Changes in synoptic weather patterns and Greenland precipitation in the 20th and 21st centuries: 2. Analysis of 21st century atmospheric changes using self-organizing maps

Abstract

Using a three-model ensemble, predictions of increasing Greenland precipitation over the 21st century are analyzed using self-organizing maps (SOMs). The models that make up the three-model ensemble (CCCMA-CGCM3.1(T63), MIROC3.2(hires), and MPI-ECHAM5), which are all atmosphere-ocean global circulation models used in the Intergovernmental Panel on Climate Change Fourth Assessment Report, were chosen due to their ability to best reproduce North Atlantic surface synoptic climatology and Greenland precipitation from ERA-40. Daily sea level pressure and precipitation data from model simulations for years 1961-1999, 2046-2065, and 2081-2100 are compared, where future simulations are based on the SRES A1B emissions scenario.
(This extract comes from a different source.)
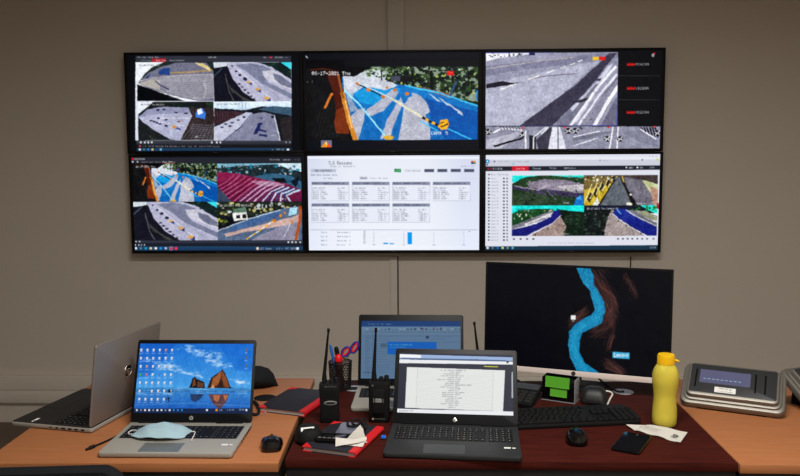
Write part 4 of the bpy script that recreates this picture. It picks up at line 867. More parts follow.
def scr_doc(d):
    d.rect((34, 38, 54), 390, 345, 525, 425)
    d.poly((150, 176, 216), [(398, 354), (514, 357.4), (514, 361), (398, 358.6)]); d.poly((60, 92, 140), [(402, 357.6), (506, 360), (506, 361.6), (402, 359.4)], al=.7); d.poly((240, 242, 246), [(398, 354), (421, 355), (421, 358), (398, 357.4)])
    d.poly((232, 234, 238), [(398, 359.2), (514, 361.8), (514, 364.6), (398, 363)]); d.text('www.registo-de-circulacao.pt/consulta/viaturas', 410, 358.8, 1.2, (50, 60, 90), 1.5)
    d.rect((30, 30, 40), 506.5, 361.4, 508.6, 363.2)
    d.poly((206, 206, 60), [(484, 366), (498, 366.4), (498, 367.2), (484, 366.8)])
    d.poly((226, 228, 226), [(407, 367), (505, 370.4), (503, 411.4), (405, 407.6)])
    d.line((190, 192, 192), .4, [(417.6, 368), (416, 407)]); d.line((190, 192, 192), .4, [(493.5, 371), (492, 410)])
    w = ['N. de registo', 'Data', 'Designacao', 'Tipo de ficha', 'Estado', 'Data da inspecao', 'Codigo', 'Entidade', 'Categoria', 'Valor da tara', 'Zona', 'Marca', 'Peso maximo', 'Responsavel', 'Observacoes', 'Morada', 'Telefone', 'Validade', 'Numero serie', 'Nome', 'Folha']
    v = ['PARAGEM 22', '10:25', '2021', '06:14:21', 'ativa', '17:32', 'A-04', '8814', 'TRANSPORTE GERAL', '0012', '48-AB', 'n.d.', 'sem dados', '15:04', '11', 'PT 4470', 'fim', '2022', 'TX-8', '114', '2']
    for i in range(21):
        y = 369.6 + i * 1.86; x = 454.6 - i * .06
        d.text(w[i], x - len(w[i]) * 1.05, y, 1.15, (92, 96, 100), 1.05); d.text(v[i], x + 1, y + .1, 1.15, (92, 96, 100), 1.05)
        d.line((206, 208, 208), .25, [(417, y + 1.6), (493, y + 3)])
    d.rect((170, 176, 186), 511.6, 372, 513.4, 398)
    d.poly((232, 234, 238), [(396, 408.6), (514, 411.6), (514, 418), (396, 413.6)]); d.text('documento.pdf', 399, 410, 1.4, (100, 104, 112), 1.1)
    d.poly((26, 28, 38), [(394, 413.4), (516, 417.8), (516, 424), (394, 420)]); d.poly((206, 214, 228), [(400, 414), (429, 415.2), (429, 418), (400, 416.6)]); d.text('pesquisar', 403, 414.8, 1.3, (110, 120, 140), 1.2)
    for i, c in enumerate(((220, 224, 230), (190, 196, 206), (226, 120, 130), (236, 236, 240), (60, 130, 226), (226, 120, 60), (200, 204, 210))): d.rect(c, 431 + i * 4.4, 415.6 + i * .14, 432.8 + i * 4.4, 417.3 + i * .14)
    d.rect((236, 110, 50), 480.4, 416.9, 483, 419); d.text('^ o D', 492, 417.6, 1.4, (210, 214, 222), 1.5); d.text('22:36', 503, 417.8, 1.4, (230, 234, 240), 1.3)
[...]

Results indicate that the North Atlantic storm track is predicted to shift northward through the 21st century and Greenland precipitation is predicted to increase from 35.8 cm yr -1 to 45.8 cm yr -1 by the end of the 21st century, a 27.8% increase. The precipitation change is attributed to changes in atmospheric circulation, which are due to changes in synoptic pattern frequency of occurrence, and changes in the amount of precipitation that occurs when a given synoptic circulation pattern occurs, termed intrapattern variability, during the future time periods. The northward shift in storm track results in less precipitation being produced dynamically over the southeast coast of Greenland, but an increase in precipitation over the remainder of the ice sheet, with largest increases over the southwest coast of Greenland and the eastern region. Intrapattern variability changes, however, dominate the future precipitation changes, accounting for 82.5% of the total change. This is due to an increase in precipitable water in the atmosphere in response to rising temperatures. Changes in sea ice and ocean temperature are also thought to contribute to this change. Copyright 2010 by the American Geophysical Union.